Amende honorable au Sacré-Cœur de Jésus
« Très adorable et très aimable Jésus, toujours rempli d'amour pour nous, toujours touché de nos misères, toujours pressé du désir de nous faire part de vos trésors, et de vous donner vous-même à nous, Jésus, mon Sauveur et mon Dieu, qui, par l'excès du plus ardent et du plus prodigieux de tous les amours, vous êtes mis en état de victime dans l'adorable Eucharistie où vous vous offrez pour nous en sacrifice un million de fois chaque jour, quels doivent être vos sentiments en cet état, ne trouvant pour tout cela, dans la plupart des hommes, que dureté, qu'oubli, qu'ingratitude et que mépris. N'est-ce pas assez, ô mon Sauveur, de vous abandonner une fois à cette cruelle agonie et à ce mortel accablement que dut vous causer l'horrible image de nos péchés, dont vous vous étiez chargé ? Pourquoi vouloir vous exposer tous les jours à toutes les indignités dont la plus noire malice des hommes et des démons pût être capable ? Ah ! mon Dieu et mon tout aimable Rédempteur, quels ont été les sentiments de votre Sacré Cœur à la vue de toutes ces ingratitudes et de tous ces péchés ? Quelle a été l'amertume où tant de sacrilèges et d'outrages ont plongé votre Cœur ?
Touchée d'un extrême regret de toutes ces indignités, me voici prosternée et anéantie devant vous, afin de vous faire amende honorable aux yeux du ciel et de la terre, pour toutes les irrévérences et tous les outrages que vous avez reçus sur nos autels, depuis l'institution de cet adorable Sacrement. C'est avec un cœur humilié et brisé de douleur que je vous demande mille et mille fois pardon de toutes ces indignités. Que ne puis-je, mon Dieu, arroser de mes larmes et laver de mon sang tous les lieux où votre Sacré Cœur a été horriblement outragé ! Que ne puis-je par quelque nouveau genre d'hommage, d'humiliation et d'anéantissement réparer tant de sacrilèges et de profanations ! Que ne puis-je, pour un moment être le maître du cœur de tous les hommes, pour réparer en quelque manière, par le sacrifice que je vous en ferais, l'oubli et l'insensibilité de tous ceux qui n'ont pas voulu vous connaître, ou qui, vous ayant connu, vous ont si peu aimé !

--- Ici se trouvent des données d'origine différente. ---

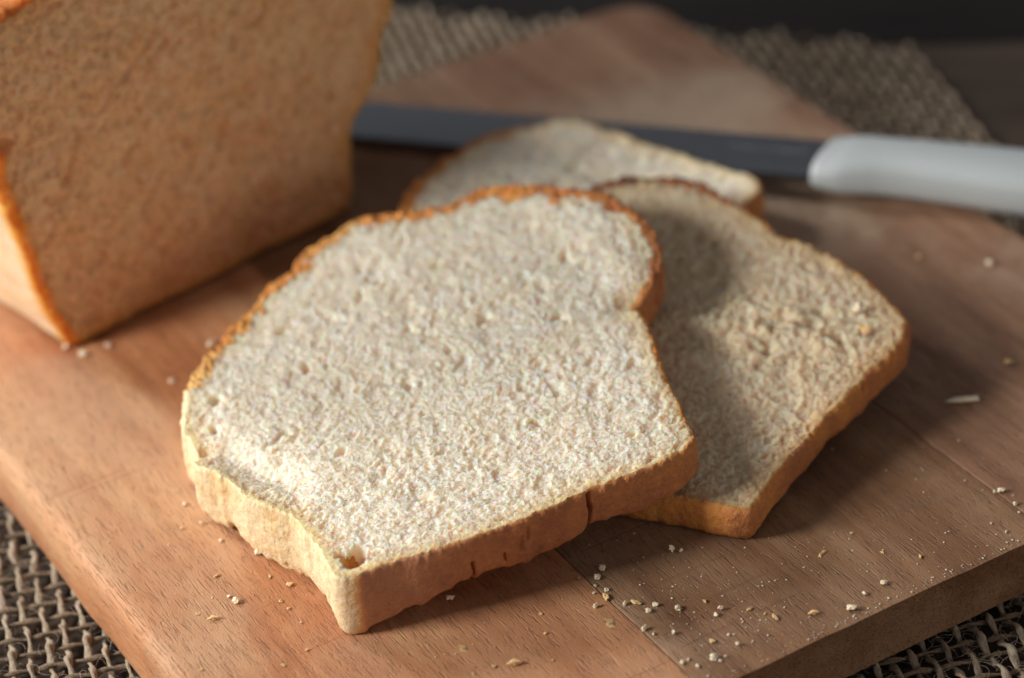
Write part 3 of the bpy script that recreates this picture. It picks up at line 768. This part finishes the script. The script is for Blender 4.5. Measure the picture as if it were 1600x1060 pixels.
# handle: lofted rounded sections (s, centre across, half width, centre z, half height)
sec = [(-.42, -.05, 1.05, 1.08, .50), (-.40, -.06, 1.22, 1.07, .62), (-.30, -.08, 1.32, 1.06, .68), (0.0, -.09, 1.36, 1.05, .72), (.35, -.07, 1.40, 1.04, .82), (.8, -.01, 1.33, 1.03, .88), (1.4, .06, 1.22, 1.02, .91), (2.2, .09, 1.17, 1.02, .94), (3.6, .06, 1.22, 1.03, .97), (5.2, .0, 1.32, 1.04, 1.0), (7.0, -.04, 1.38, 1.04, 1.0), (9.0, -.02, 1.30, 1.03, .98), (10.6, -.06, 1.34, 1.03, .98), (11.5, -.12, 1.25, 1.02, .93), (11.95, -.14, 1.02, 1.02, .75), (12.1, -.14, .7, 1.02, .5)]
sec = np.array(sec) * np.array([1, 1, .86, .82, .82]); kk = 36; th = np.linspace(0, 2 * np.pi, kk, endpoint=False)
ss = np.concatenate([np.linspace(sec[i, 0], sec[i + 1, 0], 5)[:-1] for i in range(len(sec) - 1)] + [sec[-1:, 0]])
si = [np.interp(ss, sec[:, 0], sec[:, c]) for c in range(1, 5)]
ker = np.array([.25, .5, .25])
for c in range(4):
    for _ in range(2):
        q = si[c].copy(); q[1:-1] = np.convolve(si[c], ker, 'valid'); si[c] = q
V = []
for q in range(len(ss)):
    ce = np.sign(np.cos(th)) * np.abs(np.cos(th)) ** .75; se = np.sign(np.sin(th)) * np.abs(np.sin(th)) ** .75
    rake = .28 * max(0.0, 1 - (ss[q] + .42) / 1.6)                     # front end slants back towards the spine
    for a_, z_ in zip(si[0][q] + si[1][q] * ce, si[2][q] + si[3][q] * se):
        V.append(kmap(ss[q] + rake * (a_ / 1.3), a_, z_))
V = np.array(V); n = len(ss) - 1
i = np.arange(n)[:, None] * kk; j = np.arange(kk)[None]
F = np.stack([i + j, i + (j + 1) % kk, i + kk + (j + 1) % kk, i + kk + j], -1).reshape(-1, 4).tolist() + [list(range(kk))[::-1], list(range(n * kk, n * kk + kk))]
link('handle', mesh_data('handle', V * CM, F, M_PLASTIC), knife)

# ------------------------------------------------------------------ crumbs on the board
def bit_mesh(seed, flat, mat_, sub=2):
    import bmesh
    bm = bmesh.new(); bmesh.ops.create_icosphere(bm, subdivisions=sub, radius=1)
    co = np.array([v.co for v in bm.verts])
    r = 1 + .75 * vnoise(co[:, 0] * 1.5 + seed, co[:, 1] * 1.3, co[:, 2] * 1.3, seed=seed) + .45 * vnoise(co[:, 0] * 3.1, co[:, 1] * 3.1 + seed, co[:, 2] * 3.1, seed=seed + 1)
    rs = np.random.RandomState(seed); sx = rs.uniform(.7, 1.25)
    co = co * r[:, None] * np.array([sx, 1 / sx, flat])
    co[:, 2] -= co[:, 2].min() + .06
    me = bpy.data.meshes.new('crumb_bit')
    for v, c in zip(bm.verts, co): v.co = c
    bm.to_mesh(me); bm.free(); me.materials.append(mat_)
    return me
BW = [bit_mesh(s, .7, M_BITW) for s in range(6)]; BB = [bit_mesh(20 + s, .55, M_BITB) for s in range(4)]; BF = [bit_mesh(40 + s, .22, M_BITB) for s in range(3)]
rc_ = random.Random(12)
# measured positions on the board (cm): x, y, radius, kind, zone
BITS = [(-3.65, -10.31, 0.083, 'w', 'c'), (-3.94, -10.51, 0.069, 'w', 'c'), (-4.02, -11.07, 0.048, 'w', 'c'), (-4.18, -11.31, 0.082, 'b', 'c'), (-4.59, -11.45, 0.061, 'w', 'c'), (-3.96, -11.8, 0.055, 'w', 'c'), (-3.72, -11.92, 0.068, 'b', 'c'), (-3.37, -12.26, 0.061, 'w', 'c'), (-3.63, -12.36, 0.068, 'w', 'c'), (-3.0, -12.68, 0.075, 'w', 'c'), (-1.83, -10.73, 0.091, 'w', 'c'), (-1.63, -10.87, 0.049, 'w', 'c'), (-4.11, -12.87, 0.067, 'w', 'c'), (-4.01, -13.14, 0.037, 'w', 'c'), (-3.61, -13.41, 0.054, 'w', 'c'), (-2.17, -13.32, 0.061, 'w', 'c'), (-2.38, -13.43, 0.054, 'w', 'c'), (-1.59, -13.73, 0.044, 'b', 'c'), (-3.02, -14.19, 0.06, 'b', 'c'), (-2.61, -14.64, 0.053, 'w', 'c'), (-3.35, -14.71, 0.079, 'w', 'c'), (-4.03, -14.41, 0.046, 'w', 'c'), (-3.87, -14.42, 0.036, 'w', 'c'), (-3.82, -14.75, 0.036, 'w', 'c'), (-6.13, -11.59, 0.037, 'b', 'c'), (-7.79, -11.92, 0.043, 'b', 'c'), (-5.82, -10.9, 0.034, 'b', 'c'), (-4.15, -10.77, 0.038, 'w', 'c'), (-4.33, -10.98, 0.034, 'w', 'c'), (-2.29, -12.84, 0.037, 'b', 'c'), (-1.38, -14.08, 0.034, 'b', 'c'), (-6.5, -12.53, 0.03, 'b', 'c'), (-3.27, -14.89, 0.04, 'w', 'c'), (-3.08, -14.84, 0.033, 'w', 'c'), (-2.0, -14.02, 0.034, 'b', 'c'), (-2.55, -14.21, 0.03, 'w', 'c'), (-11.78, -6.1, 0.073, 'w', 'l'), (-11.83, -5.77, 0.043, 'w', 'l'), (-10.43, -4.62, 0.088, 'w', 'l'), (-10.85, -6.69, 0.043, 'b', 'l'), (-10.37, -6.26, 0.067, 'b', 'l'), (-11.72, -4.85, 0.044, 'b', 'l'), (-11.1, -2.63, 0.052, 'w', 'l'), (-11.07, -1.61, 0.045, 'w', 'l'), (-11.58, -2.53, 0.045, 'w', 'l'), (-10.99, -3.59, 0.048, 'w', 'l'), (-11.92, -8.91, 0.035, 'b', 'l'), (-10.82, -7.07, 0.036, 'b', 'l'), (-13.64, -7.9, 0.035, 'b', 'l'), (-10.62, -5.66, 0.04, 'b', 'l'), (-11.18, -8.74, 0.029, 'b', 'l'), (-1.28, -14.34, 0.058, 'b', 'r'), (1.68, -14.84, 0.064, 'w', 'r'), (-1.59, -13.74, 0.048, 'b', 'r'), (3.06, -14.52, 0.041, 'b', 'r'), (2.27, -12.77, 0.036, 'b', 'r'), (6.39, -13.62, 0.078, 'w', 'r'), (6.24, -13.55, 0.042, 'w', 'r'), (6.34, -14.23, 0.047, 'w', 'r'), (1.03, -14.87, 0.053, 'w', 'r'), (2.4, -13.84, 0.033, 'b', 'r'), (5.34, -14.49, 0.03, 'w', 'r'), (5.41, -14.99, 0.033, 'w', 'r'), (6.2, -14.56, 0.028, 'w', 'r'), (-7.12, 4.88, 0.092, 'w', 'n'), (-9.58, 6.62, 0.083, 'w', 'n'), (-10.36, 6.62, 0.101, 'w', 'n'), (-10.62, 7.31, 0.083, 'w', 'n'), (-8.88, 3.87, 0.063, 'w', 'n'), (10.37, -9.21, 0.097, 'b', 'r'), (11.85, -3.48, 0.075, 'b', 'r'), (13.23, -5.0, 0.093, 'w', 'r')]
ZL = {('w', 'c'): ('tiny pale crumb in the cluster on the board right of the front slice', 'pale crumbs of the front cluster'),
      ('b', 'c'): ('tiny golden crust crumb on the bare wood in front of the slices', 'golden crumbs before the slices'),
      ('w', 'l'): ('tiny pale crumb on the wood left of the front slice', 'pale crumbs left of the front slice'),
      ('b', 'l'): ('tiny golden crumb on the wood below the torn left corner of the front slice', 'golden crumbs left of the front slice'),
      ('w', 'r'): ('tiny pale crumb on the board near its right edge', 'pale crumbs near the right edge'),
      ('b', 'r'): ('tiny golden crumb on the darker right half of the board', 'golden crumbs on the right half'),
      ('w', 'n'): ('out-of-focus pale crumb at the foot of the loaf', 'crumbs at the foot of the loaf')}
def bit(me, x, y, r, rz, tilt=0.0, z=0.0, sc3=(1, 1, 1)):
    o = link('bread_crumb', me, None, (x * CM, y * CM, z * CM)); o.scale = [r * CM * q for q in sc3]; o.rotation_euler = (tilt, 0, rz)
    return o
for x, y, r, k, zn in BITS:
    o = bit((BW if k == 'w' else BB)[rc_.randrange(6 if k == 'w' else 4)], x, y, r * 1.05, rc_.uniform(0, 6.28))
    tag(o, ZL[(k, zn)][0], 'bread crumb', ZL[(k, zn)][1])
tag(bit(BF[1], -12.75, -5.91, 0.056, 1.0, 0.25, 0, (1, 1, 1)), 'flat brown crust flake lying left of the front slice beside a round crumb', 'bread crumb')
tag(bit(BB[1], -12.53, -6.35, 0.079, 1.0, 0, 0, (1, 1, 1)), 'round golden crumb on the wood left of the front slice, biggest there', 'bread crumb')
tag(bit(BF[0], -8.05, -10.92, 0.114, 1.0, 0.25, 0, (1, 1, 1)), 'thin pale brown crust flake alone on the orange wood at the bottom', 'bread crumb')
tag(bit(BB[1], -7.33, -12.13, 0.093, 1.0, 0, 0, (1, 1, 1)), 'golden crumb near the bottom edge with a dark shadow, right of the thin flake', 'bread crumb')
tag(bit(BF[0], -4.64, -12.2, 0.149, 1.0, 0.25, 0, (1, 1, 1)), 'wide flat golden flake lying on the seam between the two planks', 'bread crumb')
tag(bit(BW[2], 0.4, -15.17, 0.1, 1.0, 0, 0, (1, 1, 1)), 'largest white crumb sitting on the very edge of the board', 'bread crumb')
tag(bit(BB[1], -0.41, -14.76, 0.071, 1.0, 0, 0, (1, 1, 1)), 'round golden crumb near the board edge, left of the largest white crumb', 'bread crumb')
tag(bit(BF[0], 1.15, -13.0, 0.12, 0.3, 0.25, 0, (1.2, .4, 1.4)), 'long dry crust sliver on the darker wood right of the slices', 'bread crumb')
tag(bit(BW[4], 8.15, -9.87, 0.224, -0.5, 0, 0, (1.6, .45, .3)), 'long pale flake in the shadow right of the middle slice', 'bread crumb')
tag(bit(BW[2], -7.51, -9.38, 0.085, 1.0, 0, 0.25, (1, 1, 1)), 'white crumb clinging under the front crust of the front slice', 'bread crumb')
tag(bit(BB[2], 6.35, -7.95, .16, .4, 0, h2(6.35, -7.95) + .03), 'orange crust crumb stuck on the middle slice', 'bread crumb')
tag(bit(BW[3], 6.75, -7.2, .17, .4, 0, h2(6.75, -7.2) + .03), 'white crumb standing on the middle slice near its right edge', 'bread crumb')
# dust of far smaller crumbs: beyond counting
rs = np.random.RandomState(5); V = []; F = []
def speck(x, y, r):
    b = len(V); a = rs.uniform(0, 6.28); q = rs.uniform(.6, 1.4, 6)
    for i_, (dx, dy, dz) in enumerate(((1, 0, .3), (0, 1, .3), (-1, 0, .3), (0, -1, .3), (.1, .1, 1.0), (0, 0, -.1))):
        c_, s_ = math.cos(a), math.sin(a)
        V.append(((x + r * q[i_] * (dx * c_ - dy * s_)) * CM, (y + r * q[i_] * (dx * s_ + dy * c_)) * CM, (r * q[i_] * dz + .01) * CM))
    for i_ in range(4):
        F.append((b + i_, b + (i_ + 1) % 4, b + 4)); F.append((b + (i_ + 1) % 4, b + i_, b + 5))
for cx_, cy_, sx_, sy_, n_ in ((-2.6, -11.8, .9, 1.0, 130), (-1.9, -14.3, .9, .8, 190), (-.6, -13.2, 2.2, 1.0, 120), (3.8, -14.6, 2.0, .8, 90), (-10.8, -7.6, 1.0, 2.6, 70), (-8.5, -11.5, 2.2, 1.6, 60), (6.5, -11.5, 2.0, 1.6, 60), (-11.5, -1.5, .9, 2.5, 30)):
    for _ in range(int(n_ * .4)):
        x, y = cx_ + rs.normal() * sx_, cy_ + rs.normal() * sy_
        if y > BY0 + .15 and x > BX0 + .3: speck(x, y, .014 + .022 * rs.rand() ** 2)
for _ in range(110):
    speck(rs.uniform(-3.5, 8), BY0 + .10 + abs(rs.normal()) * .10, .014 + .025 * rs.rand() ** 2)
tag(link('crumb_dust', mesh_data('crumb_dust', V, F, M_BITW, smooth=False)), 'fine dust of bread crumbs scattered over the cutting board', 'crumb dust', kind='stuff')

Mais, ô mon aimable Sauveur, ce qui me couvre encore plus de confusion, ce qui doit me faire gémir davantage, c'est que j'ai été moi-même du nombre de ces ingrats. Mon Dieu, qui voyez le fond de mon cœur, vous savez la douleur que je sens de mes ingratitudes ; vous savez la disposition où je suis de tout souffrir et de tout faire pour les réparer. Me voici donc, Seigneur, le cœur brisé de douleur, humiliée, prosternée, prête à recevoir de votre main ce qu'il vous plaira d'exiger de moi pour la réparation de tant d'outrages. Frappez, Seigneur, frappez ; je bénirai et je baiserai cent fois la main qui exercera sur moi un si juste châtiment. Que ne suis-je une victime propre pour réparer tant d'injures ! Que ne puis-je arroser de mon sang tous les lieux où votre sacré corps a été traîné par terre et foulé aux pieds ! Que ne puis-je, par tous les tourments possibles, réparer tant d'outrages, tant de mépris et tant d'impiétés !
Recevez, Père éternel, cette amende honorable que je vous fais, en union de celle que ce Sacré Cœur vous fit sur le Calvaire, et de celle que Marie vous fit elle-même au pied de la Croix de son divin Fils. Ainsi soit-il. »
Sainte Marguerite-Marie (1647-1690) - Père Alphonse de la Mère des Douleurs, Pratique journalière de l'oraison et de la contemplation divine d'après la méthode de Sainte Thérèse et de Saint Jean de la Croix, Tome III (Fête du Sacré-Cœur, Oraison de la nuit), Desclée de Brouwer & Cie, Lille - Paris - Bruges, 1917.